I use journals for product design complete with bad sketches and barely legible writings all in pen. I list research topics I want to get to and benign to-dos and action items from meetings, the more utilitarian side of journals. Where my journals really shine though is in solving seemingly unsolvable problems or combating dead ends (i-dea-d ends?!?!) and fighting through the monotony of the same old ideas rising to front of mind. I sometime doodle to music to free things up. Let your mind wander with pen in hand and you will quickly stumble onto ideas so good that you won’t understand how they actually got embedded in you in the first place.

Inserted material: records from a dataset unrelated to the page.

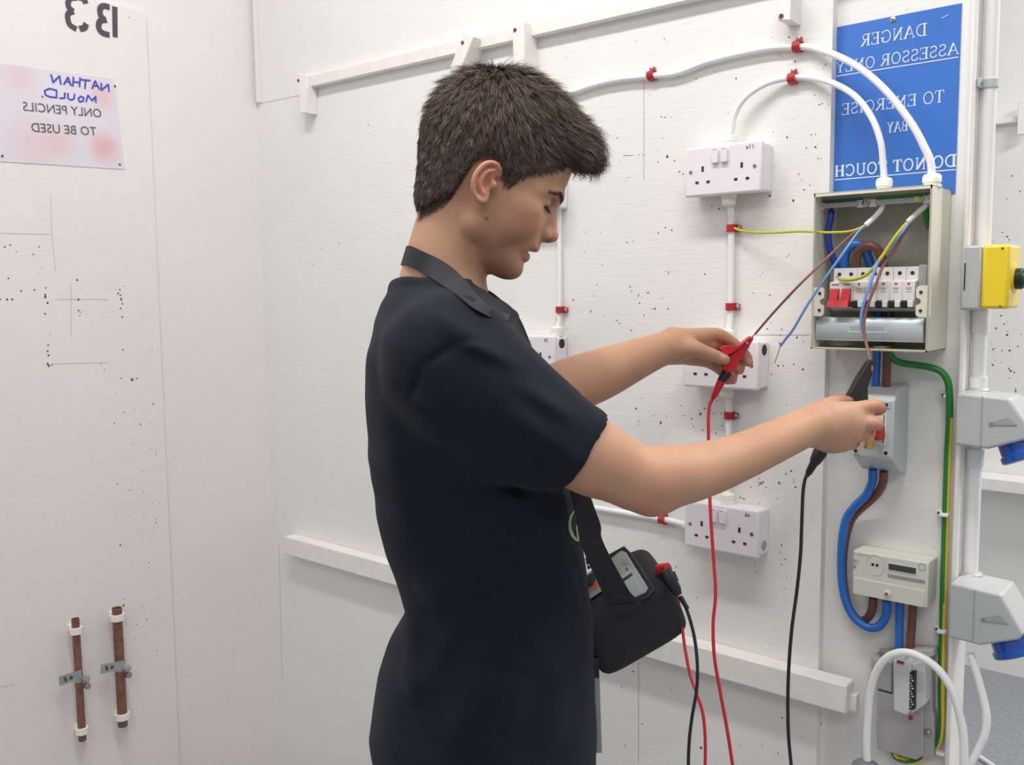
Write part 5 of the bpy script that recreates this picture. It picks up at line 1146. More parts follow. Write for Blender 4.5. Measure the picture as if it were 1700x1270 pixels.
# short strands helper: eyebrows, lashes, chin stubble
def surf_depth(sdf, px, py, lo_=.9, hi_=1.75):
    t = np.linspace(lo_, hi_, 500); P = np.array([q3(px, py, 1.0)]); d = P-np.array([0, 0, CH]); pts = np.array([0, 0, CH])+t[:, None]*d
    v = sdf.eval(pts); i = np.argmax(v < 0)
    if v[i] >= 0: return None
    a = t[i-1]+(t[i]-t[i-1])*v[i-1]/(v[i-1]-v[i]); return a
def hairs(name, roots, dirs, lens, w, m, parent):
    V2, F2, T2 = [], [], []
    for r_, d_, l_ in zip(roots, dirs, lens):
        d_ = d_/np.linalg.norm(d_); sd = np.cross(d_, [0.2, .95, .1]); sd /= np.linalg.norm(sd)
        b = len(V2); V2 += [r_-sd*w, r_+sd*w, r_+d_*l_*.6+sd*w*.7, r_+d_*l_*.6-sd*w*.7, r_+d_*l_+np.array([0, 0, -l_*.06])]; F2.append((b, b+1, b+2, b+3)); F2.append((b+3, b+2, b+4, b+4)); T2 += [rngh.uniform()]*5
    V2 = np.array(V2); mb = MB(); mb.v = [tuple(v) for v in (V2-ROOT)]; mb.f = [tuple(dict.fromkeys(f)) for f in F2]
    o = mb.build(name, m, None, fix=False); o.parent = parent; 
    at_ = o.data.attributes.new('tone', 'FLOAT', 'POINT'); at_.data.foreach_set('value', np.array(T2, np.float32)); return o
M['browhair'] = strandmat('brow_hair', rgb(52, 38, 32), rgb(84, 64, 54))
for s in (-1, 1):
    R_1, D_1, L_1 = [], [], []
    idx = np.where((brow_lidshade > .35) & (np.sign(hc[:, 1]) == s))[0]
    for i in rngh.choice(idx, min(420, len(idx)), replace=False):
        R_1.append(Vb[i]); n_ = Vb[i]-H(60, s*20, 20); n_ /= np.linalg.norm(n_); D_1.append(HY*s*1.0-HX*.3+HZ*.12+n_*.25+rngh.normal(0, .12, 3)); L_1.append(rngh.uniform(.004, .008))
    o = hairs('eyebrow', R_1, D_1, L_1, .00022, M['browhair'], man); o['kind'] = 'stuff'
    R_1, D_1, L_1 = [], [], []
    for a in np.linspace(-1.1, 1.1, 46):
        R_1.append(H(EYX+13.4*math.cos(a)*.98, s*(31+12.6*math.sin(a)), EYZ-4.2)); D_1.append(HX*math.cos(a)+HY*s*math.sin(a)*.9-HZ*.75+rngh.normal(0, .08, 3)); L_1.append(rngh.uniform(.007, .0105))
    o = hairs('eyelashes', R_1, D_1, L_1, .0004, M['browhair'], man); o['kind'] = 'stuff'
    cen_e = H(EYX, s*31, EYZ)
    mb = MB(); mb.lathe(Vector(tuple(cen_e-ROOT-HX*.0126)), Vector(tuple(HX)), [(0.0126*(1-math.cos(a)), .0126*math.sin(a)+1e-5) for a in np.linspace(0, math.pi, 14)], 20)
    if 'eyewhite' not in M: M['eyewhite'] = mat('eye_white', rgb(214, 206, 200), .15, coat=.4); M['iris'] = mat('dark_brown_iris', rgb(56, 40, 34), .15, coat=.6)
    o = mb.build('eyeball', M['eyewhite'], None, smooth=True); o.parent = man
    gz = HX*.72-HZ*.60+HY*.05; gz /= np.linalg.norm(gz); mb = MB(); mb.lathe(Vector(tuple(cen_e-ROOT+gz*.0116)), Vector(tuple(gz)), [(0, .0058), (.0012, .0052), (.0017, .003)], 18)
    o2 = mb.build('iris', M['iris'], None, smooth=True); o2.parent = man
# ------------------------------------------------------------------ t-shirt
TS = SDF()
rows = [(474,662,796,.070),(486,650,815,.092),(505,639,838,.125),(530,628,853,.148),(560,620,864,.160),(600,614,896,.168),(650,611,918,.17),(700,613,932,.168),(780,619,948,.163),(840,628,958,.158),(910,645,968,.152),(965,667,975,.150),(1000,677,980,.150),(1030,664,984,.155),(1060,646,985,.162),(1110,632,986,.168),(1170,620,987,.172),(1205,617,988,.174),(1270,628,988,.176),(1340,640,985,.174),(1420,645,982,.172)]
rr = []
for py, bx, fx, hb in rows:
    a, b = q3(bx, py, PD), q3(fx, py, PD); rr.append(((a[2]+b[2])/2, (a[0]+b[0])/2, (b[0]-a[0])/2, hb))
rr = np.array(rr[::-1])
def torso(P):
    u = P[:, 2]; c = np.interp(u, rr[:, 0], rr[:, 1]); a = np.interp(u, rr[:, 0], rr[:, 2]); b = np.interp(u, rr[:, 0], rr[:, 3])
    x = np.abs(P[:, 0]-c)/a; y = np.abs(P[:, 1]-PD)/b; e = (x**2.3+y**2.3)**(1/2.3)-1
    d = e*np.minimum(a, b)*.9; return np.maximum(np.maximum(d, u-rr[-1, 0]), rr[0, 0]-u)
TS.fnop(torso, .02)
TS.cone(q3(728, 522, 1.255), q3(748, 588, 1.14), .050, .070, .045); TS.cone(q3(735, 522, 1.30), q3(790, 566, 1.425), .050, .068, .045)
def sleeve(pts, cutp, cutd, inner):
    o_ = SDF(); o_.curve([(q3(a, b, c), r*.001) for a, b, c, r in pts]); f1 = o_.ops[0][2]
    i_ = SDF(); i_.curve([(q3(a, b, c), (r-inner)*.001) for a, b, c, r in pts[-2:]], n=2); f2 = i_.ops[0][2]
    cp = q3(*cutp); cd = cutd/np.linalg.norm(cutd)
    def fn(P):
        e = (P-cp)@cd; return np.maximum(np.maximum(f1(P), e), -np.maximum(f2(P), -(e+.03)))
    return fn
cd1 = q3(966, 748, 1.13)-q3(875, 692, 1.125)
TS.fnop(sleeve([(748, 600, 1.13, 74), (800, 650, 1.125, 80), (872, 706, 1.125, 74), (966, 748, 1.13, 54.5), (1030, 775, 1.14, 52)], (966, 748, 1.13), cd1, 4.5), .03)
cd2 = q3(850, 640, 1.42)-q3(800, 560, 1.43)
TS.fnop(sleeve([(790, 570, 1.43, 66), (820, 610, 1.425, 62), (848, 640, 1.42, 56), (880, 670, 1.415, 54)], (848, 640, 1.42), cd2, 4), .03)
ring = [(656,478,1.28),(672,474,1.235),(712,482,1.198),(760,503,1.190),(805,521,1.205),(836,527,1.24),(849,527,1.28),(838,522,1.32),(805,512,1.355),(760,495,1.368),(712,480,1.355),(672,474,1.325)]
TS.curve([(q3(*p), .0095) for p in ring], k=.012, n=3, closed=True)
# neck opening
TS.curve([(q3(765, 400, PD), .060), (q3(752, 470, PD), .064), (q3(748, 512, PD), .056)], .004, 2); op = TS.ops.pop(); TS._add(1, .005, op[2])
def q2(px, py): v = q3(px, py, 1.14); return np.array([v[0], v[2]])
RID = [((675,992),(770,945),.007,.012),((690,1016),(840,915),.006,.014),((668,1045),(690,1180),.006,.016),((735,1250),(830,1010),.006,.018),((820,1260),(900,1000),.005,.02),((690,1150),(790,985),.004,.014),
       ((700,505),(790,545),.003,.008),((715,528),(840,568),.003,.008),((735,548),(860,590),.0035,.008),((770,560),(880,612),.003,.008),((850,618),(955,690),.0045,.010),((830,650),(930,735),.004,.012),((800,690),(880,800),.004,.014),((700,760),(860,810),.004,.016),((660,640),(735,690),.004,.016),((690,850),(880,840),.004,.018),((760,900),(930,880),.003,.016),((640,720),(680,900),.004,.02)]
GRV = [((690,655),(712,600),.0035,.0045),((712,600),(765,562),.0035,.0045),((765,562),(800,556),.0025,.0045),((925,806),(1006,712),.0,.003),((800,795),(900,818),.006,.008)]
def fold(P):
    d = np.zeros(len(P)); X2 = P[:, [0, 2]]; near_ = np.clip((PD-.02-P[:, 1])/.05, 0, 1)
    for sgn, lst in ((-1, RID), (1, GRV)):
        for a, b, am, w in lst:
            if not am: continue
            A, Bq = q2(*a), q2(*b); ba = Bq-A; t = np.clip((X2-A)@ba/ba.dot(ba), 0, 1); dd = np.linalg.norm(X2-A-t[:, None]*ba, axis=1)
            d += sgn*am*1.45*np.exp(-(dd/w)**2)*near_*(np.sin(np.pi*np.clip(t, .08, .92)))
    d += .0010*np.sin(P[:, 0]*90+P[:, 2]*70+2*np.sin(P[:, 2]*31))*np.sin(P[:, 2]*45-P[:, 0]*30)*near_
    d += .0014*np.sin(P[:, 0]*55+np.sin(P[:, 2]*23)*1.7+P[:, 1]*31)*np.sin(P[:, 2]*37+P[:, 1]*24)
    return d
TS.fnop(fold, .001, 3)
Vt, Ft = TS.mesh(np.array([-.30, .96, .70]), np.array([.30, 1.56, 1.56]), .0031, slack=1.6); Vt = smooth_mesh(Vt, Ft, np.full(len(Vt), .5), 3)
M['shirt'] = mat('navy_cotton', rgb(25, 28, 39), .92, noise=.15, nscale=300, bump=.35, bscale=900, spec=.2)
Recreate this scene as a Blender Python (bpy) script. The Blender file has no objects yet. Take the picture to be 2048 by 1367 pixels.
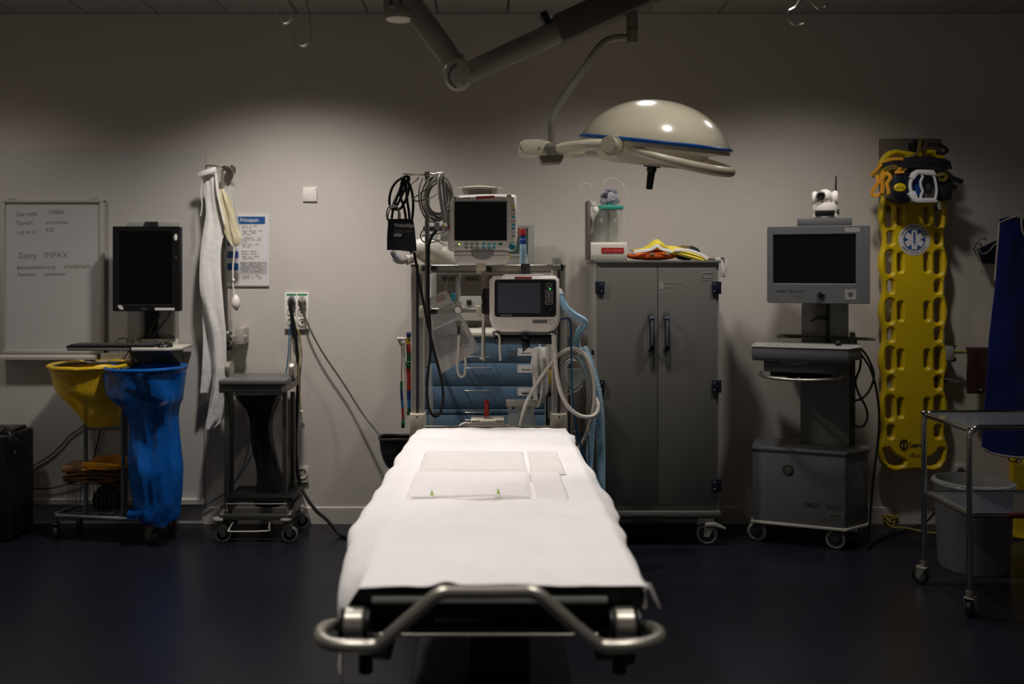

My process includes writing about the problem or goal first and scoping out the issues completely either by drawings or words or a combination of media. Then, I typically doodle in the margins around the issue using symbols or pictures associated with the problem or goal. I find this drives the issue into a deeper level of understanding and likely stirs some subconscious fires and redirects thoughts and energy at the issue. Then I start listing actions I can take to step towards the goal or solution even if ever so slightly. It may simply start with “I have no ideas. I’ll have to research the term _____ on google just to get started.” I will keep listing actions I can take until I run way deep into crazy land and keep going until I’ve exhausted the crazy in me. Next, I look at the list and the doodles and I pick the best of them, even if they set camp up firmly in crazy land. I refine those few select ideas and concepts and iterate on them. I equate this process much like sanding a piece of wood. Take the rough edges away a little at a time and eventually you will get a shape that starts making sense. I keep repeating this process until I land on a fully actionable idea that is doable, makes sense, and strikes me as novel, innovative, or, at the very least, mildly impressive. If I haven’t been able to get there yet, I keep sanding. Some ideas take weeks, months, even years because i shelved them. But here is the important thing. I shelved them in a journal that can be picked up later, years later, and revisited. Then I find myself in a different place with new experiences and can quite possibly find a solution, iteration, or creative element from the original problem or goal that I can use.

Just keep writing, sketching, doodling in many, many journals with your ideas, concepts, and get your crazy on paper. Go nonlinear, go stupid, go without rules and see what happens. You’ll feel quite creative and hopefully feel much happier. I always do.